A typical thunderstorm often illustrates that lightning and rain go together — but not always. The more important partnership may be between lightning and ice in a storm cloud. New observations recently confirmed that lightning follows clouds’ ice content, potentially providing climate scientists with a new method of measuring water in the atmosphere worldwide — an important component of global climate models for forecasts.

This satellite image of Hurricane Katrina, created by combining radar and radiometer data together from the moment when the storm made landfall, shows the hurricane’s increased precipitation as it grew to a Category-5 storm. Little white spikes mark where the Tropical Rainfall Measuring Mission’s Lightning Imaging Sensor detected flashes of lightning. Note that the detected lightning occurs in the outer spiral bands of the hurricane, and not at the center. That difference may be because the clouds forming Katrina’s eye lacked precipitation-sized ice, a conclusion that requires further research. In the meantime, a new study has shed light on the role of ice in the occurrence of lightning. Image by Dennis Boccippio, NASA Marshall Space Flight Center.


“It rains hard usually when you have lightning,” says Walter Petersen of the Earth System Science Center at the University of Alabama in Huntsville, but lightning can also happen without rain. However, lightning always occurs in the presence of ice particles, something determined with observations and lab experiments in the 1940s and 1950s. The experiments, Petersen says, showed how three water phases present in a cloud could make graupel pellets — slightly smaller than hail but bigger than ice crystals — transfer an electrical charge.

The more graupel, the more lightning, Petersen says, likening a thunderstorm cloud to a battery. As water vapor is blown up into the cloud, it cools and condenses to form small cloud droplets and then larger raindrops. These bits of water become supercooled and eventually freeze as they move up, accreting together with other ice particles to make graupel pellets, which tend to fall back down. At the same time, thunderstorm updrafts move ice crystals up in the cloud. As passing ice crystals collide with the falling graupel, they exchange electrons. The movement creates an electrical current, basically making one end of the cloud positive and the other negative — perfect for making lightning.

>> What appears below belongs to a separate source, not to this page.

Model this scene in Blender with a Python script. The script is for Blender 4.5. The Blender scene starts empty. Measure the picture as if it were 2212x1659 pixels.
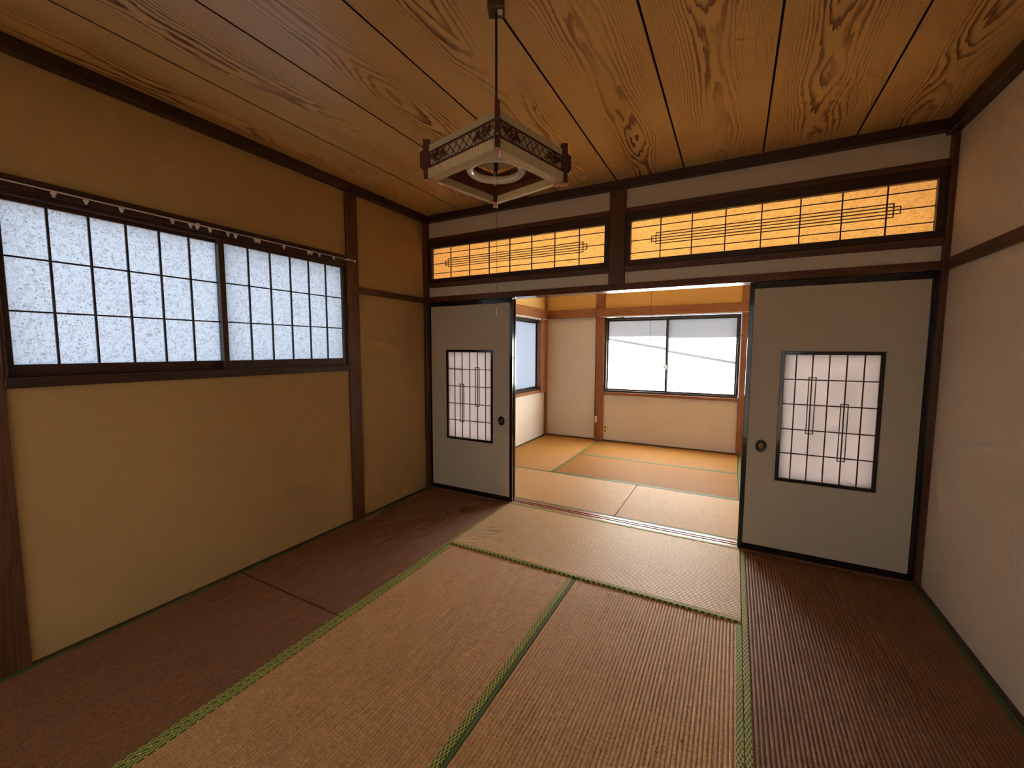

With that knowledge in hand, Petersen and colleagues examined satellite data from NASA’s Tropical Rainfall Measuring Mission (TRMM) to look at lightning flashes around the world, along with the locations of water and large ice particles. The team compared ice density in the clouds with the amount of flashes produced, and found that the correlation of the amount of ice with the amount of lightning stayed steady, whether over land masses or oceans: Increasing the amount of ice increased lightning flashes proportionally.

“If you look at the oceans or the continents or coastal areas, all these different areas have different ways to make rainfall,” Petersen says. “The thing that is consistent in those areas is the mechanism to make lightning: the presence of this ice mass.”

The new research, published in Geophysical Research Letters on July 26, is “excellent” and “probably the best documented” if not the first confirmation of the steady correlation between lightning and precipitation-sized ice in thunderstorm clouds, says Ken Pickering of the University of Maryland in College Park.

Because ice is part of the water budget, Petersen says, it is an integral piece of information for weather and climate modeling. But just how much ice contributes to the system remains unknown. The research team suggests that lightning measurements could be a good indication for how much water-ice is present in clouds on a global scale.

Pickering also suggests that the findings could also help in determining the chemical impact of lightning on the atmosphere, which catalyzes the production of ozone by creating nitric oxide — a possible climate feedback loop. Current satellite instruments, he says, “can’t get an exact count of all lightning flashes around the world,” and chemical modelers must make estimates based on meteorological variables. “We may be on a better track to predicting global flash rates better,” Pickering says, for the next generation of climate models.